Ciência, sim senhor, mas também alguma… fé. Fé ou esoterismo, chamem-lhe o que quiserem. Talvez algo de sagrado até. João Nuno Coelho explica.

«Em dia de dérbi parece que chove sempre. É para acentuar o caráter britânico da coisa. É um fenómeno incrível e tudo indica que se repetirá no dia 10.»

Basta de passado, é hora de prever o futuro. Imediato. O que de esperar do próximo Boavista-FC Porto?

«O FC Porto ganhou os últimos seis jogos no Bessa, sem sofrer golos, mas o ambiente continua muito carregado. Não é por acaso. As equipas têm características parecidas. Muito físicas, onde o aspeto atlético é relevante. E isto tem piada. Este é o estádio mais britânico e este é o jogo mais britânico da liga portuguesa.»

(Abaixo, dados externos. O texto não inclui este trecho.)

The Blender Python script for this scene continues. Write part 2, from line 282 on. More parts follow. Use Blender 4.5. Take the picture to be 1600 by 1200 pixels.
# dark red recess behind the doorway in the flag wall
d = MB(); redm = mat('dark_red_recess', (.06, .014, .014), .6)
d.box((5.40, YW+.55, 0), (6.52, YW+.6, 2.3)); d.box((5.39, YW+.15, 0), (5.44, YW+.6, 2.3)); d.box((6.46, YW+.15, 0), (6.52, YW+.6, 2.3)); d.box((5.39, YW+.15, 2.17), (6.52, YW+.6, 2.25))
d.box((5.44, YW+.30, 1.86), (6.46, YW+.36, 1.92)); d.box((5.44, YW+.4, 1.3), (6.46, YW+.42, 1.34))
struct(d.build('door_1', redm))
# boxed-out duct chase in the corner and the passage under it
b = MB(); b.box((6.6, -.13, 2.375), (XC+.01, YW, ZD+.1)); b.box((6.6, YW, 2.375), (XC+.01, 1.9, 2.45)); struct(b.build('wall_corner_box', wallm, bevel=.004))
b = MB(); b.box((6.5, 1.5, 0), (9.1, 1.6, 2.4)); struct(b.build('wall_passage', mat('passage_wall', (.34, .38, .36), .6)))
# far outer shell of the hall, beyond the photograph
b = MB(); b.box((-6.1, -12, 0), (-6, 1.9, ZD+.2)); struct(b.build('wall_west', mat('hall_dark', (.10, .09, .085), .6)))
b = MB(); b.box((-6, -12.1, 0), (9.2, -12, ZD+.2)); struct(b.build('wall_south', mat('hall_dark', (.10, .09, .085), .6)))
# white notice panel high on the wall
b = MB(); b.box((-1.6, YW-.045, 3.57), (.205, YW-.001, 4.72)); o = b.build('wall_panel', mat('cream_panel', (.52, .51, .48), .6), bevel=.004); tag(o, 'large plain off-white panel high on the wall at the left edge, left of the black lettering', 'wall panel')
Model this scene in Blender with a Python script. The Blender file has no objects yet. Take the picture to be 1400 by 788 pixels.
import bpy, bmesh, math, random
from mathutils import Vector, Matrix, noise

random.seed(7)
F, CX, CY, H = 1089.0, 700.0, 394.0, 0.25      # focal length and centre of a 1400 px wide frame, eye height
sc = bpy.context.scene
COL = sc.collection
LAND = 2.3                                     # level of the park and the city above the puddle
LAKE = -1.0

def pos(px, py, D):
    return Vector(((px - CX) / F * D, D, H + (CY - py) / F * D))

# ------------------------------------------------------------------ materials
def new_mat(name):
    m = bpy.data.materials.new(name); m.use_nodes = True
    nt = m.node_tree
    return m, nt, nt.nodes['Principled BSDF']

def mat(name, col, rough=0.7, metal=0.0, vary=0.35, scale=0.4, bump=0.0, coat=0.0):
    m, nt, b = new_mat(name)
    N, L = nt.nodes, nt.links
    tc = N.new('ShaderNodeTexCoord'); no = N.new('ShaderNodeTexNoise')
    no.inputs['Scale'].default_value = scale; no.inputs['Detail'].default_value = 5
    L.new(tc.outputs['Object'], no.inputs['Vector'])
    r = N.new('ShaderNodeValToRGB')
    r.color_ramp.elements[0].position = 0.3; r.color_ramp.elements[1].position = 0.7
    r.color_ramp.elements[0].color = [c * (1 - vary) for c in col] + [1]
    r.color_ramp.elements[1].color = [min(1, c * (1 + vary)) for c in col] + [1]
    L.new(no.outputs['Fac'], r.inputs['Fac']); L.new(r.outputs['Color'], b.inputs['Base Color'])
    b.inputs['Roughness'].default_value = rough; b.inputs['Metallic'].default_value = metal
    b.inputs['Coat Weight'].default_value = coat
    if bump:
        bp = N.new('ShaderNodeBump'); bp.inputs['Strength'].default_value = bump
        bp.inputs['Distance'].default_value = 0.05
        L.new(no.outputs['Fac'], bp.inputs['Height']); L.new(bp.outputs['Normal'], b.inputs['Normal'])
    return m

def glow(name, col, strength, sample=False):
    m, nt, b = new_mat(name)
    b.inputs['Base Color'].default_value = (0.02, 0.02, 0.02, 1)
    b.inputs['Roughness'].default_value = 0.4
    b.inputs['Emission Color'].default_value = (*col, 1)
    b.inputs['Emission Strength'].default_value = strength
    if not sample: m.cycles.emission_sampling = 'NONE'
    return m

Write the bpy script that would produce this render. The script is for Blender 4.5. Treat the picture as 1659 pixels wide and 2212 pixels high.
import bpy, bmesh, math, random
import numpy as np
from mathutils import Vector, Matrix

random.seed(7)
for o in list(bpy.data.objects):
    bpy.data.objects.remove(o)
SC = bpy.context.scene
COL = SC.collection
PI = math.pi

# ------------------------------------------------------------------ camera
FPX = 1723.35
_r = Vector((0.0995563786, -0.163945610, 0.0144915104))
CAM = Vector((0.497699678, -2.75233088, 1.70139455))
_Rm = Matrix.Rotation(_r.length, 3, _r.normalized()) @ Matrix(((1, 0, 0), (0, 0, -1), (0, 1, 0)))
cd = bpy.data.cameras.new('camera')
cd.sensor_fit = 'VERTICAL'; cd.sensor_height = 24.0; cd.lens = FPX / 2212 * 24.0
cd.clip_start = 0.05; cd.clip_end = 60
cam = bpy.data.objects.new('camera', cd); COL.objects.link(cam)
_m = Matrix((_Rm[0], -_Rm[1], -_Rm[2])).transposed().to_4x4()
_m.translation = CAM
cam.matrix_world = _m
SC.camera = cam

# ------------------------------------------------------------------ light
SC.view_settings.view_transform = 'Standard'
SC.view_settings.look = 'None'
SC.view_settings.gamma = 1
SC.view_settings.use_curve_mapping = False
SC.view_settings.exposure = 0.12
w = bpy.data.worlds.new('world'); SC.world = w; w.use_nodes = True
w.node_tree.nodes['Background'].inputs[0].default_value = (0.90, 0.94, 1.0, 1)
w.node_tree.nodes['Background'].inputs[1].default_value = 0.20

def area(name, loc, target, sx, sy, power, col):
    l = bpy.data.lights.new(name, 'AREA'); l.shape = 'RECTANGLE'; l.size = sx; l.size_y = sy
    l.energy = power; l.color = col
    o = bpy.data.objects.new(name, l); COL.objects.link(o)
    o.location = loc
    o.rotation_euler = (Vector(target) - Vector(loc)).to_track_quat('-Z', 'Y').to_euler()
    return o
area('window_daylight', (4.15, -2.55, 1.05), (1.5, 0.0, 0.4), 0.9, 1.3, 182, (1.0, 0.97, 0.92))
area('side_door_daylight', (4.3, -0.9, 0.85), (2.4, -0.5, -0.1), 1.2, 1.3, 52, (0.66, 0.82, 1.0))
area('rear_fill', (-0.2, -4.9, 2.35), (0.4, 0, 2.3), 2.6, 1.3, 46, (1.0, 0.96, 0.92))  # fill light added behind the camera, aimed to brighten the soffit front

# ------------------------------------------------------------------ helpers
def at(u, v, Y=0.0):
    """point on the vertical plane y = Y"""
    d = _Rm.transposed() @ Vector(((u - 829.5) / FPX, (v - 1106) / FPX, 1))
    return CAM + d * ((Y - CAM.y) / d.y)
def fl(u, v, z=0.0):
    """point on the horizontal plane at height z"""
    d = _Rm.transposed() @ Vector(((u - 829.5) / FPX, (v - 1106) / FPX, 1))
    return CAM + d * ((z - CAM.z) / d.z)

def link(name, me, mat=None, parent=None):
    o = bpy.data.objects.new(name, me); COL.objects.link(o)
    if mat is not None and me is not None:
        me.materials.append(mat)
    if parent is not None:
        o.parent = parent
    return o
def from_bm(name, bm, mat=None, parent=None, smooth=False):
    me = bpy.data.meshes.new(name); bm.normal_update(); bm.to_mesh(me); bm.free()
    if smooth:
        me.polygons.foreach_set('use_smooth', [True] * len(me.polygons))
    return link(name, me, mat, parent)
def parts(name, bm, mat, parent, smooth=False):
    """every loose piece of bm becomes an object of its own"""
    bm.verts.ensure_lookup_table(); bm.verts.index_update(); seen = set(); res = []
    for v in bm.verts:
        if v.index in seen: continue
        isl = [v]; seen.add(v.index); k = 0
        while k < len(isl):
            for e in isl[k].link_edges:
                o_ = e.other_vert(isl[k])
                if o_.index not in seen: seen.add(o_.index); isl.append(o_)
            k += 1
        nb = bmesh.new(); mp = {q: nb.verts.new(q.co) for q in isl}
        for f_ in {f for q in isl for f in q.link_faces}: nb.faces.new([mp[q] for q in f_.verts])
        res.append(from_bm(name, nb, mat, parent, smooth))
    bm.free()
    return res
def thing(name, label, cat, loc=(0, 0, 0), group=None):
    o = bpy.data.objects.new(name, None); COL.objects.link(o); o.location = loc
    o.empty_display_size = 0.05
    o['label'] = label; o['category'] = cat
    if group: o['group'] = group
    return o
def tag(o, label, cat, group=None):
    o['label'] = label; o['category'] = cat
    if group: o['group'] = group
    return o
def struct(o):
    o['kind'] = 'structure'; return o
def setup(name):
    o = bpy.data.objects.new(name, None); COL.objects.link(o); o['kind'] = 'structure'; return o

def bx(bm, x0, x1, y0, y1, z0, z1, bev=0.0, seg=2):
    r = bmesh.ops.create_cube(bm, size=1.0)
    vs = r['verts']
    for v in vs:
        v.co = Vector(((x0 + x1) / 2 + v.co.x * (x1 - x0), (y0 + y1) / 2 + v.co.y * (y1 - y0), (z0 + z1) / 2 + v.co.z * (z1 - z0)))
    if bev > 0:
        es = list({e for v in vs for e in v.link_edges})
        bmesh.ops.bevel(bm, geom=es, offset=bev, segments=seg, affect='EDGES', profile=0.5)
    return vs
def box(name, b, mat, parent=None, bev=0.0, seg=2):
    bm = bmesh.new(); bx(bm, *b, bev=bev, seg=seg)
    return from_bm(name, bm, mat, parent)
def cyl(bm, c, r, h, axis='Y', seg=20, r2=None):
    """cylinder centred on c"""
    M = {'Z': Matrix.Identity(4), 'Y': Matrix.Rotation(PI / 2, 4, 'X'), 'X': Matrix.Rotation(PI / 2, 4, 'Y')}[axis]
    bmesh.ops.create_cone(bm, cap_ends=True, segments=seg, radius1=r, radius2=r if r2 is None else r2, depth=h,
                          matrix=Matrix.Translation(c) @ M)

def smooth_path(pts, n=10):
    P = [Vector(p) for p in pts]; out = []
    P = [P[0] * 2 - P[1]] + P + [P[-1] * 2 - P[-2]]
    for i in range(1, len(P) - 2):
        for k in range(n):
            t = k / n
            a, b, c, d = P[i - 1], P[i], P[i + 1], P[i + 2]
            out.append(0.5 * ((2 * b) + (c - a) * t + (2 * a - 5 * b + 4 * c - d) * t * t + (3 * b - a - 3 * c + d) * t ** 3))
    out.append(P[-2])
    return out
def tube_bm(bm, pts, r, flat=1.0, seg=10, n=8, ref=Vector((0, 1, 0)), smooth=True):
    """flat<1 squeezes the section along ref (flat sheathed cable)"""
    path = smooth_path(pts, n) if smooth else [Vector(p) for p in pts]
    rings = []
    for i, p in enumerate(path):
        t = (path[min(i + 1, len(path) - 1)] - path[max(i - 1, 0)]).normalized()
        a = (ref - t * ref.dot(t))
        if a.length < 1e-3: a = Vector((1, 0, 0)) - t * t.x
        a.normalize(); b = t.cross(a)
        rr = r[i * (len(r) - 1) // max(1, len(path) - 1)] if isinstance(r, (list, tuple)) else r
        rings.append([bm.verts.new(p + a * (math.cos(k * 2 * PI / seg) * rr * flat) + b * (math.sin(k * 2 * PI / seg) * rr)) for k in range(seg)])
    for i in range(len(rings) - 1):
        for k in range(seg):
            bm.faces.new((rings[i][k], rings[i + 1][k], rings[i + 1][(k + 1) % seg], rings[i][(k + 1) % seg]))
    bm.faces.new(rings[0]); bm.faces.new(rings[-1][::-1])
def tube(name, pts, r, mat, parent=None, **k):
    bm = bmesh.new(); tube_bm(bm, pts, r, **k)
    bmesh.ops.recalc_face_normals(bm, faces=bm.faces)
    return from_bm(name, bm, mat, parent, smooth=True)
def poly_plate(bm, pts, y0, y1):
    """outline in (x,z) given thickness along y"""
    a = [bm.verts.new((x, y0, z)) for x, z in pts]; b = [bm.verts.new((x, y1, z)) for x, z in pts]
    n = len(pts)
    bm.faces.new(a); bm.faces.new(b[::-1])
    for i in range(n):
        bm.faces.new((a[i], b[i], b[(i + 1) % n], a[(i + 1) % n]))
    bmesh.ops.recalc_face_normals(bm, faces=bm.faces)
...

A conclusão de João Nuno Coelho aponta para algo parecido ao recente Marítimo-FC Porto. O tal 1-1 dos Barreiros, com polémica e pouco tempo de jogo útil.

«O Marítimo é a única equipa do campeonato com menos posse de bola do que o Boavista. O Boavista não quer a bola para nada. Antevejo um jogo muito parecido com o do Funchal.»

57ª visita do FC Porto a casa do Boavista para jogos do campeonato. São 31 vitórias azuis e brancas, 10 empates e 15 triunfos aos quadradinhos, o último já em 2007, há mais de dez anos: 2-1, com golos de Ricardo Silva, Zé Manuel e Lucho Gonzalez.

Boavista-Porto, aquele toque british com pronúncia do Norte, a pedir um gole de um fino vinho do Porto e um par de scones. Mas se for um fino e uma bifana também está tudo bem.

A hora do chá, fiquemo-nos assim, está marcada para as 21 horas de domingo, no Estádio do Bessa.